You go back to that post, you consider the monetization, you try to improve it, you drop some internal links to that post (with the right anchor text) from other posts, and you see if you can grow that traffic… and if you can sell with that traffic. If you can’t improve the traffic or make sales… no problem. You wait for the next keyword to pop up. If you can. BOOM. You’ve got a keyword that’s in your bank so that you can draw on it and it’s potential FOREVER.
And if months pass and NONE of these keywords pop up? You couldn’t even get a few visitors from long tail keywords with all that content? It might be a sign that this market is too competitive to begin with. You take the hit, and you move on, happy that you didn’t waste even MORE time in that space.
Do you see why this is infinitely smarter than the alternative approach?
I mean the approach where you have some affiliate offer and you pick a keyword, then spend months SEOing it, riding all your hopes on that, only to rank for it and find that it doesn’t have as much traffic as you thought, or it doesn’t convert like you thought?
The approach I’m talking about in this post is one where you’re minimizing the possibility that factors out of your control – unexpected occurrences like the Adwords data being wrong – could hurt your profitability.

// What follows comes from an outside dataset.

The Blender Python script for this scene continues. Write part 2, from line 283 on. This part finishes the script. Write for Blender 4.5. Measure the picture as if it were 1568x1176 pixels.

You’re maximizing the number of decisions you’re making that are backed by experience and data. It’s a TOTALLY different ball game.

Start Now…

If you’ve recently entered a new niche, or you’re about to do so: Give this a shot.
Do some keyword research. 
Grab 20 keywords. (adjust as per your budget)
Have 20 good articles knocked up. It’s a $100-$150 investment. Small for what you’ll get out of it.
Publish them on your site
Continue with your SEO
And watch your traffic stats.
Do this in enough market and you’ll be operating like a super affiliate before you know it.